• **DESCRIPTION OF THE TASK**: Locate each line with the string "scene" in the listing below and copy it.

>> Begin DATA

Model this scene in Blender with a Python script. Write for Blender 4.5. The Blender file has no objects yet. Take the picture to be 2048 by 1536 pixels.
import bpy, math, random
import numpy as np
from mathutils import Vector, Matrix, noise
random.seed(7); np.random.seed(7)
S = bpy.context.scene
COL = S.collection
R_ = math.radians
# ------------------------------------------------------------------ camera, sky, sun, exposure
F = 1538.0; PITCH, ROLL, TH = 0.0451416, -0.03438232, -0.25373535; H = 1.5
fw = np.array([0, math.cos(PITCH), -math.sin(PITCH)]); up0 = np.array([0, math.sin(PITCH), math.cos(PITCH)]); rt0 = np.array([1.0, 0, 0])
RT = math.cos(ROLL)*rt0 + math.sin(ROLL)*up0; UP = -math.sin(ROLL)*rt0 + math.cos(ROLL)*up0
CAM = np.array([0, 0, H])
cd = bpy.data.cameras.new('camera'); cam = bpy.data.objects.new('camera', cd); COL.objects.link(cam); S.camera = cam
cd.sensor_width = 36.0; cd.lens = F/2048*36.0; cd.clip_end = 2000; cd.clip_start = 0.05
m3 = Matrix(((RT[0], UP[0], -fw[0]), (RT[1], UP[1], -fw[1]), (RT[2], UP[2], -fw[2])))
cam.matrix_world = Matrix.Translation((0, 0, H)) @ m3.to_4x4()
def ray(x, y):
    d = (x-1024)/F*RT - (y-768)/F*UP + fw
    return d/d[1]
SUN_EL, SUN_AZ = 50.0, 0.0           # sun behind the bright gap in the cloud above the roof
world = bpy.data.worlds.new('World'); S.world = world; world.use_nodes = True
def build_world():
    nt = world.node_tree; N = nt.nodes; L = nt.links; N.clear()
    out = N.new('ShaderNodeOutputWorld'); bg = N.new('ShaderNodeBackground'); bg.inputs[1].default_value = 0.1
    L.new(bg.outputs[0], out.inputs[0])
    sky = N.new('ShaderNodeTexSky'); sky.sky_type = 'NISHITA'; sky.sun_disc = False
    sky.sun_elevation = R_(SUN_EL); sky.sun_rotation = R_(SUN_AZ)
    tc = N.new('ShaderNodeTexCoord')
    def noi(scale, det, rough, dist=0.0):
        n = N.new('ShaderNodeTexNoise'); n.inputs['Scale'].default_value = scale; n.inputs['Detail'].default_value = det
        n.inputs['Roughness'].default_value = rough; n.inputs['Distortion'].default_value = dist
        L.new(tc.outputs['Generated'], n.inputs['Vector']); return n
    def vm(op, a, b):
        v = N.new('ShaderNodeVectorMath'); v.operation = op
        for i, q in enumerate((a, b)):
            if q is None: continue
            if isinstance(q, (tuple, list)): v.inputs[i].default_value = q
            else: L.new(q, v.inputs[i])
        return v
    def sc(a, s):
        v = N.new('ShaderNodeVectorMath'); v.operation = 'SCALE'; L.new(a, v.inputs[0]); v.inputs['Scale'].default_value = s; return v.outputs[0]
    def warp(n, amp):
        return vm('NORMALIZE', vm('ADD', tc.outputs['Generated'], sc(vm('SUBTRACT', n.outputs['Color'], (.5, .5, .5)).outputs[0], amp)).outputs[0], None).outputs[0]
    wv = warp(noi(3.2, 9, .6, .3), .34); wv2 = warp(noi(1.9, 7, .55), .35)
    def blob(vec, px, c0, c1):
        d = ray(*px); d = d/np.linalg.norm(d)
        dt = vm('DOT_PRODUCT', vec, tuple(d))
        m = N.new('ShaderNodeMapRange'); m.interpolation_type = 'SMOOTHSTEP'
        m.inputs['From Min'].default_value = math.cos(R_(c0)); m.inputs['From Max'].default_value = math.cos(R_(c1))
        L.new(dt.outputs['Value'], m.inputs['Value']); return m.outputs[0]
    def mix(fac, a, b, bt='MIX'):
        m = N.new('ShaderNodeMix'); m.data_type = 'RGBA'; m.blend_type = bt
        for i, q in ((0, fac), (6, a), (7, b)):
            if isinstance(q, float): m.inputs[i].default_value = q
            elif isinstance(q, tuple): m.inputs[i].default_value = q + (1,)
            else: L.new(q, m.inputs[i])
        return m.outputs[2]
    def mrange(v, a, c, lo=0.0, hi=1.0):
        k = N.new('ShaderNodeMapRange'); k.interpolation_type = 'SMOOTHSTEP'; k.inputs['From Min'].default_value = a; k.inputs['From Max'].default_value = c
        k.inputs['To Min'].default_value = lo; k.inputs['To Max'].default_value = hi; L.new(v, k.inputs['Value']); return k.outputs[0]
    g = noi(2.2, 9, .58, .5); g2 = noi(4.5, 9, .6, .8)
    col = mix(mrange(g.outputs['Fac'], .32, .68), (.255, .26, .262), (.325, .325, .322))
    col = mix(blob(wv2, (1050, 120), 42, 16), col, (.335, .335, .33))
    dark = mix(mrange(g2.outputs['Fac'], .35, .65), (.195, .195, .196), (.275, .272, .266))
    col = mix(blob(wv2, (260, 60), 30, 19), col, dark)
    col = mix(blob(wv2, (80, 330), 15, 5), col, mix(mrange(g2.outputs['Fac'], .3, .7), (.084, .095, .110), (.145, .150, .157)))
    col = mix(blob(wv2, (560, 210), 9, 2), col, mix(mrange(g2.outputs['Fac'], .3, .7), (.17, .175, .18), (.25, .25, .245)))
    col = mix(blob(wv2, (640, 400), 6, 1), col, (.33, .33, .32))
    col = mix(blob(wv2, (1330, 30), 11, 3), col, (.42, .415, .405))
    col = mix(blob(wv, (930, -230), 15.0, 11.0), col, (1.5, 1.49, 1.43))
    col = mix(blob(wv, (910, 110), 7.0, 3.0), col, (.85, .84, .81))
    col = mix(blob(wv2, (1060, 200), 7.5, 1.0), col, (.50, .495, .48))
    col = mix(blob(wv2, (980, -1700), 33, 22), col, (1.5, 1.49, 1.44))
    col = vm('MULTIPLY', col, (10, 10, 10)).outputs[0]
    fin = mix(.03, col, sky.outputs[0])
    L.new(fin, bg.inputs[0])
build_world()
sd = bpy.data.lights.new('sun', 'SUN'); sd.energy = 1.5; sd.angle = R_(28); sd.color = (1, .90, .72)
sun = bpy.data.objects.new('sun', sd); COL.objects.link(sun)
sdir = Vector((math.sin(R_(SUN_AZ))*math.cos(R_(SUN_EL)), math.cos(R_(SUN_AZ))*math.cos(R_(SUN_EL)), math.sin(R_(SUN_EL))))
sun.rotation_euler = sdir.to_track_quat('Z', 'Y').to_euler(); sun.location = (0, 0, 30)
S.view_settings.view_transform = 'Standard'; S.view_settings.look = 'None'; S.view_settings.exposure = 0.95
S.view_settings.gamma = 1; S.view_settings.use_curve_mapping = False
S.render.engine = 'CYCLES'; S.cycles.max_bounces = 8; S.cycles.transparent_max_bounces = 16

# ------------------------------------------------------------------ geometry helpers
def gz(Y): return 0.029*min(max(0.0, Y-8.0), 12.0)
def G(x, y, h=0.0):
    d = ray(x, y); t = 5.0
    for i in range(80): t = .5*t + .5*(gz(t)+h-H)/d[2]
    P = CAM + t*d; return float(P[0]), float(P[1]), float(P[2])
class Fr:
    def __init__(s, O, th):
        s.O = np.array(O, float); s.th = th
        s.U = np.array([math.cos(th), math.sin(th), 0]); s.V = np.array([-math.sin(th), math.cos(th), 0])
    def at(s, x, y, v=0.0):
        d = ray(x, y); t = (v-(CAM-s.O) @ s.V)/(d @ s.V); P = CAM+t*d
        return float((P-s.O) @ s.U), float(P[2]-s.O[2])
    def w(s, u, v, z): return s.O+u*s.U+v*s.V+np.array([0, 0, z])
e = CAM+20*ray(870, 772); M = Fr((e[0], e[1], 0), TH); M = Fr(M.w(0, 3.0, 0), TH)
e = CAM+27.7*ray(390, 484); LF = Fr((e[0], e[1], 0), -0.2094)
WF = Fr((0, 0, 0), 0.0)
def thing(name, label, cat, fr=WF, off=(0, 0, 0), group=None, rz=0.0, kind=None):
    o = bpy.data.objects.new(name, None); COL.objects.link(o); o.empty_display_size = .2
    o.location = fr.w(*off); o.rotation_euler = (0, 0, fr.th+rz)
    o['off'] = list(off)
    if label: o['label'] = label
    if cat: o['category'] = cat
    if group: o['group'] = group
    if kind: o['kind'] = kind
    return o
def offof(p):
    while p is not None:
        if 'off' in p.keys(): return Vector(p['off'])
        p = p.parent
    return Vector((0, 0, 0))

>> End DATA

• **TASK OUTPUT**:
Model this scene in Blender with a Python script. Write for Blender 4.5. The Blender file has no objects yet. Take the picture to be 2048 by 1536 pixels.
S = bpy.context.scene